#### Set problem:
Search the material for the string "Python", then return every line where it is found.
* begin Raw data *
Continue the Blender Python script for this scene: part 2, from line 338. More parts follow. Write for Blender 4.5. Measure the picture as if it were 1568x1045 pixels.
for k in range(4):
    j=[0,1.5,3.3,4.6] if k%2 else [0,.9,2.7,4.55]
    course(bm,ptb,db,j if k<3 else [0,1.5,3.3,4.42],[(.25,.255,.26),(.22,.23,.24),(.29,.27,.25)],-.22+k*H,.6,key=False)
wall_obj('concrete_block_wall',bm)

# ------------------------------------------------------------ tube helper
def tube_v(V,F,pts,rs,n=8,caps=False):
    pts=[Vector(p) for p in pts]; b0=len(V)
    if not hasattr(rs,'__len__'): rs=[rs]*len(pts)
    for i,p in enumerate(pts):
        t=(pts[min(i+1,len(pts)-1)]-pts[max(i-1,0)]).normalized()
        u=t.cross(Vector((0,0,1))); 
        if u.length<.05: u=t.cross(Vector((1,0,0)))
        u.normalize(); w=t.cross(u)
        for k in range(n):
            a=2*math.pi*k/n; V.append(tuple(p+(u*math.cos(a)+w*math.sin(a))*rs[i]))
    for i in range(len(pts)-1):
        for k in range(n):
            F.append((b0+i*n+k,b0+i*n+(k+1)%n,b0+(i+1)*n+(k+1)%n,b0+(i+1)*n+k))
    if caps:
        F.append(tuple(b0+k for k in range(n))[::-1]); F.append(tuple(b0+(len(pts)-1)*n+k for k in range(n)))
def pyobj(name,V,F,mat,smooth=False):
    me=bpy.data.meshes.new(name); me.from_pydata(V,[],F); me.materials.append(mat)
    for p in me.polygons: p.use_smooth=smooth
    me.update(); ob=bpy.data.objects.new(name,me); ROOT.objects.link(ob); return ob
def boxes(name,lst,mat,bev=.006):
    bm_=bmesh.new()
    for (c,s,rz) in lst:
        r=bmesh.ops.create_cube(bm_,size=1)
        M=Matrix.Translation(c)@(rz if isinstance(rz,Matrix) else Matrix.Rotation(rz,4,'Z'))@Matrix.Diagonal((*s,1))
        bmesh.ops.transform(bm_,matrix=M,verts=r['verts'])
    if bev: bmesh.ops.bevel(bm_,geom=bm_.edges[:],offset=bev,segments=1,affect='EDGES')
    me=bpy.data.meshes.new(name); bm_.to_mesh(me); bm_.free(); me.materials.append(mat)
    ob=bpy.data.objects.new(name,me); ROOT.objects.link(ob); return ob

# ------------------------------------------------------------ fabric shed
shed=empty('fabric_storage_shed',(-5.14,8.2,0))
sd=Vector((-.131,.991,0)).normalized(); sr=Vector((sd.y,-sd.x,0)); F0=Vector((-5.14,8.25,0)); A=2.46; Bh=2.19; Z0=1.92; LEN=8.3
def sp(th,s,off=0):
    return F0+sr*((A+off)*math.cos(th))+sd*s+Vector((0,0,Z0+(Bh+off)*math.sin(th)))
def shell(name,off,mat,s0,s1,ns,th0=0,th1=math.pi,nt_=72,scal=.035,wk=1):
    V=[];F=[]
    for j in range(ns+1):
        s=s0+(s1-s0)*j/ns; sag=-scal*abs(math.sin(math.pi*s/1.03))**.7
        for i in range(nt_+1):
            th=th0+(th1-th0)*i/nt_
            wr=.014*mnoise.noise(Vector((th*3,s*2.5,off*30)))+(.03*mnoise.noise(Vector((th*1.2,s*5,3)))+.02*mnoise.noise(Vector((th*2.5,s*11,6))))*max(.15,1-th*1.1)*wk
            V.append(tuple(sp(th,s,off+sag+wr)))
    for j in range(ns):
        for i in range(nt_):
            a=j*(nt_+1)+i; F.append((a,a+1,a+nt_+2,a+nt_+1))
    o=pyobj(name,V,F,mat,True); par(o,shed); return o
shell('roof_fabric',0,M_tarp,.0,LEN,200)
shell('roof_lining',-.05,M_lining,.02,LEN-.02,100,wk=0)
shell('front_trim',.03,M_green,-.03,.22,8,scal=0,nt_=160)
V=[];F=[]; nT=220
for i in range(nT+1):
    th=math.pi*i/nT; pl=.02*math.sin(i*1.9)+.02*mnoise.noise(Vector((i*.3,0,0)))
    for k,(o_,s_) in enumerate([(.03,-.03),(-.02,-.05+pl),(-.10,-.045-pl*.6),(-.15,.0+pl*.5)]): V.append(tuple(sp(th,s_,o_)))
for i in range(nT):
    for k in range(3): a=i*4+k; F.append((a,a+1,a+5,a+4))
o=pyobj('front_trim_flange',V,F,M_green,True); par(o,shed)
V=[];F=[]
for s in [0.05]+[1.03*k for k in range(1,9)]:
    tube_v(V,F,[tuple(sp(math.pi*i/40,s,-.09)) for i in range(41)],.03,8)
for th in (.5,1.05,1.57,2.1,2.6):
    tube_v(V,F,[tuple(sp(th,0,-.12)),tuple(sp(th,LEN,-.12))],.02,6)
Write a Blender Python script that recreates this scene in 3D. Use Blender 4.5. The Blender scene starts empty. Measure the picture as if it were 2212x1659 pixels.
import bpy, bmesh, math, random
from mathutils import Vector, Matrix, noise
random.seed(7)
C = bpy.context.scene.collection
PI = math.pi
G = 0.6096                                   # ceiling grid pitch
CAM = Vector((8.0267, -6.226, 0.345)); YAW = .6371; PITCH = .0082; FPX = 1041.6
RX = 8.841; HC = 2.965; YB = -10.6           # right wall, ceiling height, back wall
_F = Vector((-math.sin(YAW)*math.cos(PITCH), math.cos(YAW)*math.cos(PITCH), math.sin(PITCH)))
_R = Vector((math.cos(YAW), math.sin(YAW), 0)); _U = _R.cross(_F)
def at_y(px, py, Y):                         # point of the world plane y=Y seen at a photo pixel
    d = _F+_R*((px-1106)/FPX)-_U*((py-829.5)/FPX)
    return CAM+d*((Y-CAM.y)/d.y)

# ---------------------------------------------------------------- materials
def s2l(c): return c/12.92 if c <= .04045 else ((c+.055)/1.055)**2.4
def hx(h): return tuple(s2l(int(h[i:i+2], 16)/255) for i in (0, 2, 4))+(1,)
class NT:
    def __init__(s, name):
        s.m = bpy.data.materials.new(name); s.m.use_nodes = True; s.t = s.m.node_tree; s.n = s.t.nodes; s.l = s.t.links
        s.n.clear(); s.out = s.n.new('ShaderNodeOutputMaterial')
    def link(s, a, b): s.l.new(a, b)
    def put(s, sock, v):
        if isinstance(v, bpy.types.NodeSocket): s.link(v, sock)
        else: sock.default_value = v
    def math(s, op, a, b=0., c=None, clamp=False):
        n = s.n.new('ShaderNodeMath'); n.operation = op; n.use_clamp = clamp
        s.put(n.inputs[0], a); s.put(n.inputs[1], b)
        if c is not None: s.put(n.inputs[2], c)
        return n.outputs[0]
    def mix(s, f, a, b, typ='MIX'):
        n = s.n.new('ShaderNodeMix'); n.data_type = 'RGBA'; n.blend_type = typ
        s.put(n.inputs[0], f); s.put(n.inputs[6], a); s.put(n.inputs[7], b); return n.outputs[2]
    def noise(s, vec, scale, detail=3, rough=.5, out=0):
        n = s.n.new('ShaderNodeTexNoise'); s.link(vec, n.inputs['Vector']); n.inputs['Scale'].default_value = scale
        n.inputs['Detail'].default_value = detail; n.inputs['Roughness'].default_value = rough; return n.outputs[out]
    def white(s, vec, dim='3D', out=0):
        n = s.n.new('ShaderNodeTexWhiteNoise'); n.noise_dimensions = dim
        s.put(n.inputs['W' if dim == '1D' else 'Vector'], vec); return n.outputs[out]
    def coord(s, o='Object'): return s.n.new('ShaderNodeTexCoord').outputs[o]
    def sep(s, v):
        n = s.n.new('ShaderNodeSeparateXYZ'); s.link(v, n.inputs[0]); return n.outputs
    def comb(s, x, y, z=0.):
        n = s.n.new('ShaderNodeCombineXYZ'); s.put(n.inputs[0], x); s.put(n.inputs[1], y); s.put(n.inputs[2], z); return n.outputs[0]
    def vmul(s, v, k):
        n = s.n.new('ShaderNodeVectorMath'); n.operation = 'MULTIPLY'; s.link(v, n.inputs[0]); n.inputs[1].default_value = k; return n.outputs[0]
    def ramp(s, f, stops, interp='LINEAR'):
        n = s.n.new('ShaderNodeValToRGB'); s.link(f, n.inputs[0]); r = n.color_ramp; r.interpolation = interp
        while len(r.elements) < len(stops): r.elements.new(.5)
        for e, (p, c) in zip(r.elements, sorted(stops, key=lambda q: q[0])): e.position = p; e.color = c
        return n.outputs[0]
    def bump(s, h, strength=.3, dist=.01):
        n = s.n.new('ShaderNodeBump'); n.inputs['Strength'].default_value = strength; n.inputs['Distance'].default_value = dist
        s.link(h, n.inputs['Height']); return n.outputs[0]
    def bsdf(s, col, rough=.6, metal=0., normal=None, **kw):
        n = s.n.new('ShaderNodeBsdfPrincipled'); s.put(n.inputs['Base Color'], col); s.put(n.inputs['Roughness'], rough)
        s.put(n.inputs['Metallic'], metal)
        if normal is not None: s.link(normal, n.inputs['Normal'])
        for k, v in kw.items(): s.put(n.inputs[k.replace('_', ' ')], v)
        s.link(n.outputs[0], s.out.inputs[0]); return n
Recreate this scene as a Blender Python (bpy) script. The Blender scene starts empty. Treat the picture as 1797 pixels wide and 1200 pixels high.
* end Raw data *
#### Solution for this exercise:
Continue the Blender Python script for this scene: part 2, from line 338. More parts follow. Write for Blender 4.5. Measure the picture as if it were 1568x1045 pixels.
Write a Blender Python script that recreates this scene in 3D. Use Blender 4.5. The Blender scene starts empty. Measure the picture as if it were 2212x1659 pixels.
Recreate this scene as a Blender Python (bpy) script. The Blender scene starts empty. Treat the picture as 1797 pixels wide and 1200 pixels high.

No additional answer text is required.